Sector-Wide Capacity: Advocacy and Infrastructure
To fully realize our strategies over the long-term, we believe we need to build the sector’s capacity in two areas: Advocacy and Infrastructure. These efforts are not separate grantmaking strategies so much as tools to strengthen the overall health of the arts sector in the Bay Area. Our Advocacy and Infrastructure grantmaking and our beyond-the-grant-dollars activities, such as workshops and convenings, are intended to be opportunistic and responsive.

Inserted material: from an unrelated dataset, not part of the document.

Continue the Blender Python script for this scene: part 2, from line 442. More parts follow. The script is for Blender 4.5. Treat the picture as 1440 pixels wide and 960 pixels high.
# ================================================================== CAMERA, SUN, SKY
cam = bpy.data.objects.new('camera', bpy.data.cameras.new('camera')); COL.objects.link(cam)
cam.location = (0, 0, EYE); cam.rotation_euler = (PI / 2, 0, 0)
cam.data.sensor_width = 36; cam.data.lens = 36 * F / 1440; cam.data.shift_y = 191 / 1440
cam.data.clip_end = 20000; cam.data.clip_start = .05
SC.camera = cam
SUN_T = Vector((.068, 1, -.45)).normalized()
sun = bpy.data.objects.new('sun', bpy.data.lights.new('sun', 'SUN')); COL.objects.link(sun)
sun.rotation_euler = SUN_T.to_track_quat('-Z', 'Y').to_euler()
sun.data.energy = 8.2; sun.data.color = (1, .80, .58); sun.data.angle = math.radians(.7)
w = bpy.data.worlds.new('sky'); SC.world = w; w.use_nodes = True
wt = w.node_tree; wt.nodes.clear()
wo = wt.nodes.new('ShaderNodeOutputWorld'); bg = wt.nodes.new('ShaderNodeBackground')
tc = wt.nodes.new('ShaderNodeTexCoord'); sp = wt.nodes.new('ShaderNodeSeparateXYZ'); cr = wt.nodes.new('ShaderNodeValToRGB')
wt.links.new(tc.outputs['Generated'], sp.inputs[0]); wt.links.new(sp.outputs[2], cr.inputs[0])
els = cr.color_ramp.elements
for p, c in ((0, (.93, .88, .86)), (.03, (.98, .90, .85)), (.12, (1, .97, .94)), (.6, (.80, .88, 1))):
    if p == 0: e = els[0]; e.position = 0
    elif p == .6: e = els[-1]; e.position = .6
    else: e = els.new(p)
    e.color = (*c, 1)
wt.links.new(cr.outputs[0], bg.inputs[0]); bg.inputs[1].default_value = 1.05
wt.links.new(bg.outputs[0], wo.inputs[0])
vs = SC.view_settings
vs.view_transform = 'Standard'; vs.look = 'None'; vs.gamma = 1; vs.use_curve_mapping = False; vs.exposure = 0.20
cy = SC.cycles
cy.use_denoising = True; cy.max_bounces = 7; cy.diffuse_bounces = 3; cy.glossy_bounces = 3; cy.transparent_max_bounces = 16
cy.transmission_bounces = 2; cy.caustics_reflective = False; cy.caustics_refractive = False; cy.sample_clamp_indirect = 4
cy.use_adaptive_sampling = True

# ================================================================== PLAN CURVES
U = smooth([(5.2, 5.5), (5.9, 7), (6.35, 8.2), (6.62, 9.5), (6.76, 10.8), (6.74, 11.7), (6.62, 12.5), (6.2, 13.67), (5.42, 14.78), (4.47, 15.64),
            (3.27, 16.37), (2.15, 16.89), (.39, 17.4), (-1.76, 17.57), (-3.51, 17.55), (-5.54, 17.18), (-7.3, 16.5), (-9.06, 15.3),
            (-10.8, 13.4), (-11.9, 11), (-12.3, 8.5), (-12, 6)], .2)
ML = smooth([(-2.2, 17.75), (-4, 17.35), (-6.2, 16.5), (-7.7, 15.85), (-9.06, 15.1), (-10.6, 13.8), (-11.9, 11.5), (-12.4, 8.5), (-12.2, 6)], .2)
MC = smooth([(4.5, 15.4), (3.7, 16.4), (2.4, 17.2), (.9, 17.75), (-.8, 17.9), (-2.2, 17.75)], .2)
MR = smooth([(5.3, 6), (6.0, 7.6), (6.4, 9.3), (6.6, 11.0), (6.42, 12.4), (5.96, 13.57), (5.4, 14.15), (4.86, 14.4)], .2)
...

Advocacy. Arts and culture leaders know they must work to overcome the marginal role to which artists and the arts are often relegated, and part of that work is becoming more effective advocates for their organizations and the critical importance of the arts. Even more than that, if Bay Area communities are to renew their support of the arts, arts leaders must see themselves as civic leaders engaged with the hard work of building and sustaining thriving communities, lending their voices and creative energy to efforts to realize their communities’ priorities.
Infrastructure. The arts and culture sector needs resources to support its ongoing effectiveness, including capacity to adapt to changing conditions. Yet today’s economic realities are exceptionally unfriendly when it comes to experimentation and change, whether evolving an existing effort or launching a new one. New and more targeted forms of infrastructure support will encourage activities and ideas that help the sector renew itself and become more adaptive and inclusive.